Se acabó el año y los malos resultados económicos —no hay que engañarse: un crecimiento de 0.3% no es un buen año— parecen estar alcanzando a la administración de la presidenta Sheinbaum. El estancamiento crónico de la economía y el colapso de la inversión finalmente hicieron sonar las alarmas en Palacio Nacional.
Desde la reunión sostenida hace un par de semanas con algunos de los principales empresarios del país, así como las diversas acciones de la Presidencia, se nota un posible cambio de actitud orientado a promover la inversión, tanto nacional como extranjera. No parece tratarse solo de voluntad: en las últimas semanas se han detonado esfuerzos para acelerar las inversiones en el país. Como se repite en distintos foros, los fundamentales de la economía están ahí: un país grande, con finanzas públicas que a la distancia parecen sanas —aunque el problema es mayor de lo que queremos aceptar—, junto al mercado más grande del mundo, acceso preferencial para nuestras mercancías e infraestructura adecuada.
Pero el diablo, como siempre, está en los detalles. El estancamiento no es producto de la mala suerte, de Trump o de los neoliberales. Es el resultado de las políticas del gobierno anterior que esta administración decidió continuar. Dichas políticas se han combinado para crear una situación fiscal aberrante. Tres componentes lo explican: el comportamiento del SAT, la reforma al Código Fiscal de la Federación incluida en el Paquete Económico 2026 y, por supuesto, la reforma judicial.
Empecemos con el SAT. Su función es recaudar el mayor número de impuestos y es una realidad que en el pasado se cometieron excesos; sin embargo, lo ocurrido desde el sexenio anterior raya en la locura. Al “terrorismo fiscal” ejercido mediante la justicia penal se suman hoy la falta de devoluciones de IVA a exportadores y auditorías que resuelven créditos fiscales de millones de dólares de forma arbitraria. Las historias de deudas millonarias que surgen de la nada son cada vez más comunes en la iniciativa privada.
A esto se agrega la reforma al Código Fiscal de la Federación, que obliga a las empresas a garantizar el interés fiscal cuando el SAT determina un crédito. Dicha garantía debe realizarse mediante un depósito en el Banco del Bienestar, es decir, con recursos en efectivo inmovilizados a favor de la autoridad. Esta condición es indispensable para suspender el cobro y poder impugnar el crédito, lo que obliga a las empresas a congelar parte de su liquidez desde el inicio del conflicto legal.

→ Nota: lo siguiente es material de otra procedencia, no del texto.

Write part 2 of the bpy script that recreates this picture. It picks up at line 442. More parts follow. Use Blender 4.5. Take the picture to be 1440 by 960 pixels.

Antes existían mecanismos de defensa frente a estas arbitrariedades. Eso ya se acabó.
El componente más crítico de esta combinación letal es la reforma judicial. Desde todos los frentes —juristas, economistas y empresarios— se advirtió que sería nociva, y el pronóstico, desafortunadamente, se cumplió. Hoy no existe certeza jurídica sobre cómo ni bajo qué criterios resolverá el Poder Judicial este tipo de asuntos, ni qué decir de la SCJN.
Imaginemos el siguiente escenario: el SAT impone a una empresa un crédito fiscal injustificado o mal argumentado por millones de dólares. La empresa debe poner esa cantidad en garantía en el Banco del Bienestar durante todo el proceso legal, mientras esa disputa será resuelta por un Poder Judicial y una SCJN cuyos criterios son inciertos.
Con estas reglas, no hay comités ni mesas de trabajo capaces de detonar la inversión. Lo que existe es un entramado institucional, regulatorio y de comportamiento que envía un mensaje claro a inversionistas: que aquí no son bienvenidos.